Leer improviseren. 2004-2005. Les 14: melodie bouwstenen.

Muzikaal kritische mensen zitten aan hun klavier soms het ene na het andere melodietje hoofdschuddend af te keuren met het gevolg dat er niets uit hun handen komt. Dat is jammer. Juist deze muzikale mensen moeten zich door hun onzekerheid niet laten ontmoedigen door te gaan met improviseren of componeren.

Melodieën kunnen ontstaan door chanellen (zomaar in gedachten komend, uit het niets ontspringend), maar als dit verschijnsel achterwege blijft, is het praktisch om het scheppingsproces te analyseren.

Als je een computer een melodie wilt laten componeren moet je hem de volgende dingen laten doen:
  1. Een willekeurig melodietje (a) nemen
  2. Weer een (ander) willekeurig melodietje (b) nemen
  3. Melodietje (a) met (b) vergelijken volgens een bepaald criterium
  4. Het beste van de twee in de plaats zetten van melodietje (a)
  5. Punten 2, 3, 4 een aantal malen herhalen.
Door dit keuzeproces zal het melodietje bij iedere herhaling beter gaan voldoen aan de voorwaarden die het criterium stelt. Het is duidelijk dat alles valt of staat met het criterium: wat is mooi? Dit is voor een computer met de huidige stand van de techniek een onoplosbaar moeilijk probleem.

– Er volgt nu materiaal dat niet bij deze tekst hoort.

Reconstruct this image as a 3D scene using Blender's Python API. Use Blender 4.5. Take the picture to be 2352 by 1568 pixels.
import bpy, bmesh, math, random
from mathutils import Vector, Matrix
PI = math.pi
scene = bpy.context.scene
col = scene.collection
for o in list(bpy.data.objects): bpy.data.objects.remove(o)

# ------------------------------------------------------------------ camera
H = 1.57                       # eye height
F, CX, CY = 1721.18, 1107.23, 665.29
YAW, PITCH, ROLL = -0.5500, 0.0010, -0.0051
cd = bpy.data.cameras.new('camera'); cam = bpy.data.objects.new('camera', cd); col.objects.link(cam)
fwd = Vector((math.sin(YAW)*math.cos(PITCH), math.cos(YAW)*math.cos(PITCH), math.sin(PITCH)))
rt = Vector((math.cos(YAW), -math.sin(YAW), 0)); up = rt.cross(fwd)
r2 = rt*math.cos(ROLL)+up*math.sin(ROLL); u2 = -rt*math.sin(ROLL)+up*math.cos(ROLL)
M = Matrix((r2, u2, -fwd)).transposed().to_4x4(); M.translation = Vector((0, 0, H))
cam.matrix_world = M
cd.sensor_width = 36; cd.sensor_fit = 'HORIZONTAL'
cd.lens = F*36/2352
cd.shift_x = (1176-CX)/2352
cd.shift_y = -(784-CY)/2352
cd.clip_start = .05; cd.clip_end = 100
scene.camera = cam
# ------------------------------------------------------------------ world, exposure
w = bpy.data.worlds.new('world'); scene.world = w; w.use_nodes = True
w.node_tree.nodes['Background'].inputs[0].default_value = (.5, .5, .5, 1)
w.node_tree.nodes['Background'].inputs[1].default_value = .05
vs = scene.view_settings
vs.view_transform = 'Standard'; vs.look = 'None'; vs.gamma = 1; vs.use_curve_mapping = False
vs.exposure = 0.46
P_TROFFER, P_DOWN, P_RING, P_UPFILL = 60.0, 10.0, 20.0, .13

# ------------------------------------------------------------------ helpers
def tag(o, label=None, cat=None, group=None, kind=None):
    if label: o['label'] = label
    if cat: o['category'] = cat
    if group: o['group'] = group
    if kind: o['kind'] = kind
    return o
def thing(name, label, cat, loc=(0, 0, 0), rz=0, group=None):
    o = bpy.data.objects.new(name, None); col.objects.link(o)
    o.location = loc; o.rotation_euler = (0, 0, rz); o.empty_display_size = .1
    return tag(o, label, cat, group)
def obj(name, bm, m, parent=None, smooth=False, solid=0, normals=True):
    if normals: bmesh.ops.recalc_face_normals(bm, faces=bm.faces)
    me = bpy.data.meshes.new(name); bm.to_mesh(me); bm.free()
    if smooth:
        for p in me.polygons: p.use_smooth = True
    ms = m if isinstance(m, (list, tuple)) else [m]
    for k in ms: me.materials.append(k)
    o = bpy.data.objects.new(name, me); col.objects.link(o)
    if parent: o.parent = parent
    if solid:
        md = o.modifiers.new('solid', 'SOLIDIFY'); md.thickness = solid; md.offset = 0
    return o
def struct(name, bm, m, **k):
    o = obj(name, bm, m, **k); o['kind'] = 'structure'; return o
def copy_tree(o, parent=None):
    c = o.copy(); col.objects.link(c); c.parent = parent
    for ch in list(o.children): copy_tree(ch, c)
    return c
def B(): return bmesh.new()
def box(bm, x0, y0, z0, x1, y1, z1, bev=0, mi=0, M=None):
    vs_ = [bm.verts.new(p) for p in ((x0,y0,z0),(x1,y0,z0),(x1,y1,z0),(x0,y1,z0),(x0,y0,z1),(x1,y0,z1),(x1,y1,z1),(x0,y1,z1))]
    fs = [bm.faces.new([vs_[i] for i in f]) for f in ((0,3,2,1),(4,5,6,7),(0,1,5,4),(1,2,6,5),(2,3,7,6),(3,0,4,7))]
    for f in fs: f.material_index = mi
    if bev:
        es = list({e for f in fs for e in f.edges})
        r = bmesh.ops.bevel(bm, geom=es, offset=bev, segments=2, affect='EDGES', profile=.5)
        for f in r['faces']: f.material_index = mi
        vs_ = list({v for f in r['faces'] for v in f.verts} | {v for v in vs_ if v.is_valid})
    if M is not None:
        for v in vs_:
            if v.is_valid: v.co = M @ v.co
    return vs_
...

De aarzelende improvisator echter geeft er blijk van dat hij dat criterium heeft! Hij heeft alleen te weinig routine om de punten 2, 3, 4 snel genoeg te doorlopen. De voornaamste gave heeft hij al: een goede smaak. Het is nu een kwestie om het keuzeproces te versnellen. Naast het verlagen van het muzikale niveau dat hij vereist, kan hij de volgende technieken toepassen.
  1. Door routine ontstaat er een 'bibliotheek' van pasklare korte melodietjes, bijvoorbeeld c d e. Als je een dergelijk melodietje zingt of neuriet kun je de muzikale gevoelswaarde ervan beter inschatten. Een melodie opbouwen met als bouwstenen dit soort korte melodietjes werkt sneller dan met losse tonen. Klik
  2. Een dergelijk melodietje kan herhaald worden (dat is vlug gebeurd).
  3. Een variant van dat melodietje kan gebruikt worden (gaat ook sneller dan helemaal een nieuw melodietje maken). Ook dit kan weer herhaald worden.
  4. Een verfijning kan worden uitgezocht en onthouden voor later gebruik. Klik
  5. De pasklare melodietjes kunnen langer worden dan 3 tonen, want ook het verwerken ervan in herhalingen en variaties kan onthouden worden. Klik
  6. Bepaalde modulaties kunnen met een melodietoon worden ingeluid. Welke tonen voor welke overgangen geschikt zijn kunnen ook in de 'bibliotheek' worden opgeslagen. Klik
  7. Als de loop van de akkoorden al iets te zeggen heeft, kan de melodie worden beperkt, vaak tot een enkele toon. Klik
  8. Met toucher kan veel gedaan worden (mits het instrument zich daartoe leent) waardoor de melodie eenvoudiger kan worden gehouden. Klik
  9. Dan zijn er nog de liederen die je uit het hoofd leert om je op gang te helpen.
  10. De bouwsteenmelodietjes kunnen worden gedacht in groepen:
    1. riffs voor blues en boogie-woogie Klik
    2. gedeelten van toonladders voor Weense walsen Klik
    3. inzetten voor feestmuziek Klik
    4. gebroken akkoorden voor musette Klik
    5. ritme-effecten voor de tango Klik
    6. romantische elementen Klik
    7. Antilliaanse elementen Klik
    8. etc.
Last but not least: ga niet pietluttig zoeken tot je de kwaliteit van Chopin hebt bereikt. Vooral voor de perfectionist zijn de volgende woorden wijs: "Als het goed is, is het goed genoeg". Want anders blijf je oefenen en zoeken en komt nooit aan spelen toe.
HUISWERK: Doe niet moeilijk bij het maken van melodieën. Neem één of enkele simpele bouwstenen die je herhaalt in allerlei variaties. Wees er tevreden mee! Zing ze mee met je stem, dan lijkt het beter.